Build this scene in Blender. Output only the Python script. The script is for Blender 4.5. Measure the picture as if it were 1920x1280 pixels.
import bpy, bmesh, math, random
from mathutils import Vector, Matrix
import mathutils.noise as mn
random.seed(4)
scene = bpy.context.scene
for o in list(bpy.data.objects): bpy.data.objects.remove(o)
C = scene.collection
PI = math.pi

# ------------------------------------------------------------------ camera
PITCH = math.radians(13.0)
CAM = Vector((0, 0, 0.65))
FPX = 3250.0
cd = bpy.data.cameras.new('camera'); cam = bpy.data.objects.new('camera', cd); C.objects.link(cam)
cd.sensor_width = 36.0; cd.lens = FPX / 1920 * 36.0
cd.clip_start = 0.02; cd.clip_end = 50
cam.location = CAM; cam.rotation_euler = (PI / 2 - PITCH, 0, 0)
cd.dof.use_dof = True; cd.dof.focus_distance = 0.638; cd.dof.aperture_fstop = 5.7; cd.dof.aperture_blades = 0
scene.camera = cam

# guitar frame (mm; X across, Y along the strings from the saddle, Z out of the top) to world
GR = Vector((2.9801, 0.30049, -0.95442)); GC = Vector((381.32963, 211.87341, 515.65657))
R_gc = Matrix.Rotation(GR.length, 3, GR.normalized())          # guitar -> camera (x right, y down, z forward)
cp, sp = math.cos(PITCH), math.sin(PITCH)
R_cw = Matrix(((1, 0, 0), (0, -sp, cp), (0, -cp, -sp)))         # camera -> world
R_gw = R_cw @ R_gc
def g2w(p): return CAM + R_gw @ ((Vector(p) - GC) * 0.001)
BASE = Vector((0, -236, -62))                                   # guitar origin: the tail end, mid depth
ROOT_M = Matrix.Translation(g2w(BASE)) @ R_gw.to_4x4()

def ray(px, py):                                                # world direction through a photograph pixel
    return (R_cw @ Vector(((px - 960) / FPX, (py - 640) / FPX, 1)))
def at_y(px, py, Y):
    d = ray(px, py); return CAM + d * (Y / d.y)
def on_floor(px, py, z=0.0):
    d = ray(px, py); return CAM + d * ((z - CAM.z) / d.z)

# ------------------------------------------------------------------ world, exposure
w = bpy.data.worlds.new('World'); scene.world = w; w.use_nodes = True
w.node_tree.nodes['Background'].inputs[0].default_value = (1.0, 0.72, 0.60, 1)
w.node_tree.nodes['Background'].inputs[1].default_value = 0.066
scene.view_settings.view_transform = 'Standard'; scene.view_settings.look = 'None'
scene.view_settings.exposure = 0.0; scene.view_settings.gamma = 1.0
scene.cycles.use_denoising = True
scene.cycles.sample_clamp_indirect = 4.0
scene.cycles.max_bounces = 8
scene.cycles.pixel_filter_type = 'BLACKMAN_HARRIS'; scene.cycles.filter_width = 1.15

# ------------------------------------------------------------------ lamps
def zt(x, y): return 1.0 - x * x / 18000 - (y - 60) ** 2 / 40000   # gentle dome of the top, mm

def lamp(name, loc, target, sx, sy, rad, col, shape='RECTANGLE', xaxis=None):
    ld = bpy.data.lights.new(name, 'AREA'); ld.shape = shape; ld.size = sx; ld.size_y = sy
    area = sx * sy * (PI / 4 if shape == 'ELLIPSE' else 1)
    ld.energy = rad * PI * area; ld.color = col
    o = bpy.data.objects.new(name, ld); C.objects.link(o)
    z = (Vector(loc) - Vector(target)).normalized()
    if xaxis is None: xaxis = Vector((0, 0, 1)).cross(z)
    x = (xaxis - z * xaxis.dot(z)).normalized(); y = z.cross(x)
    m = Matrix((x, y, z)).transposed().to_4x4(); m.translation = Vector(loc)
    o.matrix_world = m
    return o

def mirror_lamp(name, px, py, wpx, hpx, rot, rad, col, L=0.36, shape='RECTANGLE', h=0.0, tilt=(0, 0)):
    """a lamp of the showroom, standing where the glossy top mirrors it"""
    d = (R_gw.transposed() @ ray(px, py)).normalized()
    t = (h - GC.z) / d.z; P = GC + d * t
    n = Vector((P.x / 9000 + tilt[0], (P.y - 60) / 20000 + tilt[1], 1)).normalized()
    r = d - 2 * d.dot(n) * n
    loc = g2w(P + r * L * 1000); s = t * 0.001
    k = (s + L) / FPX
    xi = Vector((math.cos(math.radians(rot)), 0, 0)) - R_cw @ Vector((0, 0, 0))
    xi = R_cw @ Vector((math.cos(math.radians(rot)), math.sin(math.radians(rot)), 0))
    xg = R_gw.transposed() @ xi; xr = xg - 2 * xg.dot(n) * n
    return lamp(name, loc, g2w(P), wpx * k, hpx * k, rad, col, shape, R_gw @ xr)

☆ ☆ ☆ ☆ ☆

PROBLEM DESCRIPTION. Print all the data exactly.

RESPONSE FOR THIS EXERCISE.
Build this scene in Blender. Output only the Python script. The script is for Blender 4.5. Measure the picture as if it were 1920x1280 pixels.
import bpy, bmesh, math, random
from mathutils import Vector, Matrix
import mathutils.noise as mn
random.seed(4)
scene = bpy.context.scene
for o in list(bpy.data.objects): bpy.data.objects.remove(o)
C = scene.collection
PI = math.pi

# ------------------------------------------------------------------ camera
PITCH = math.radians(13.0)
CAM = Vector((0, 0, 0.65))
FPX = 3250.0
cd = bpy.data.cameras.new('camera'); cam = bpy.data.objects.new('camera', cd); C.objects.link(cam)
cd.sensor_width = 36.0; cd.lens = FPX / 1920 * 36.0
cd.clip_start = 0.02; cd.clip_end = 50
cam.location = CAM; cam.rotation_euler = (PI / 2 - PITCH, 0, 0)
cd.dof.use_dof = True; cd.dof.focus_distance = 0.638; cd.dof.aperture_fstop = 5.7; cd.dof.aperture_blades = 0
scene.camera = cam

# guitar frame (mm; X across, Y along the strings from the saddle, Z out of the top) to world
GR = Vector((2.9801, 0.30049, -0.95442)); GC = Vector((381.32963, 211.87341, 515.65657))
R_gc = Matrix.Rotation(GR.length, 3, GR.normalized())          # guitar -> camera (x right, y down, z forward)
cp, sp = math.cos(PITCH), math.sin(PITCH)
R_cw = Matrix(((1, 0, 0), (0, -sp, cp), (0, -cp, -sp)))         # camera -> world
R_gw = R_cw @ R_gc
def g2w(p): return CAM + R_gw @ ((Vector(p) - GC) * 0.001)
BASE = Vector((0, -236, -62))                                   # guitar origin: the tail end, mid depth
ROOT_M = Matrix.Translation(g2w(BASE)) @ R_gw.to_4x4()

def ray(px, py):                                                # world direction through a photograph pixel
    return (R_cw @ Vector(((px - 960) / FPX, (py - 640) / FPX, 1)))
def at_y(px, py, Y):
    d = ray(px, py); return CAM + d * (Y / d.y)
def on_floor(px, py, z=0.0):
    d = ray(px, py); return CAM + d * ((z - CAM.z) / d.z)

# ------------------------------------------------------------------ world, exposure
w = bpy.data.worlds.new('World'); scene.world = w; w.use_nodes = True
w.node_tree.nodes['Background'].inputs[0].default_value = (1.0, 0.72, 0.60, 1)
w.node_tree.nodes['Background'].inputs[1].default_value = 0.066
scene.view_settings.view_transform = 'Standard'; scene.view_settings.look = 'None'
scene.view_settings.exposure = 0.0; scene.view_settings.gamma = 1.0
scene.cycles.use_denoising = True
scene.cycles.sample_clamp_indirect = 4.0
scene.cycles.max_bounces = 8
scene.cycles.pixel_filter_type = 'BLACKMAN_HARRIS'; scene.cycles.filter_width = 1.15

# ------------------------------------------------------------------ lamps
def zt(x, y): return 1.0 - x * x / 18000 - (y - 60) ** 2 / 40000   # gentle dome of the top, mm

def lamp(name, loc, target, sx, sy, rad, col, shape='RECTANGLE', xaxis=None):
    ld = bpy.data.lights.new(name, 'AREA'); ld.shape = shape; ld.size = sx; ld.size_y = sy
    area = sx * sy * (PI / 4 if shape == 'ELLIPSE' else 1)
    ld.energy = rad * PI * area; ld.color = col
    o = bpy.data.objects.new(name, ld); C.objects.link(o)
    z = (Vector(loc) - Vector(target)).normalized()
    if xaxis is None: xaxis = Vector((0, 0, 1)).cross(z)
    x = (xaxis - z * xaxis.dot(z)).normalized(); y = z.cross(x)
    m = Matrix((x, y, z)).transposed().to_4x4(); m.translation = Vector(loc)
    o.matrix_world = m
    return o

def mirror_lamp(name, px, py, wpx, hpx, rot, rad, col, L=0.36, shape='RECTANGLE', h=0.0, tilt=(0, 0)):
    """a lamp of the showroom, standing where the glossy top mirrors it"""
    d = (R_gw.transposed() @ ray(px, py)).normalized()
    t = (h - GC.z) / d.z; P = GC + d * t
    n = Vector((P.x / 9000 + tilt[0], (P.y - 60) / 20000 + tilt[1], 1)).normalized()
    r = d - 2 * d.dot(n) * n
    loc = g2w(P + r * L * 1000); s = t * 0.001
    k = (s + L) / FPX
    xi = Vector((math.cos(math.radians(rot)), 0, 0)) - R_cw @ Vector((0, 0, 0))
    xi = R_cw @ Vector((math.cos(math.radians(rot)), math.sin(math.radians(rot)), 0))
    xg = R_gw.transposed() @ xi; xr = xg - 2 * xg.dot(n) * n
    return lamp(name, loc, g2w(P), wpx * k, hpx * k, rad, col, shape, R_gw @ xr)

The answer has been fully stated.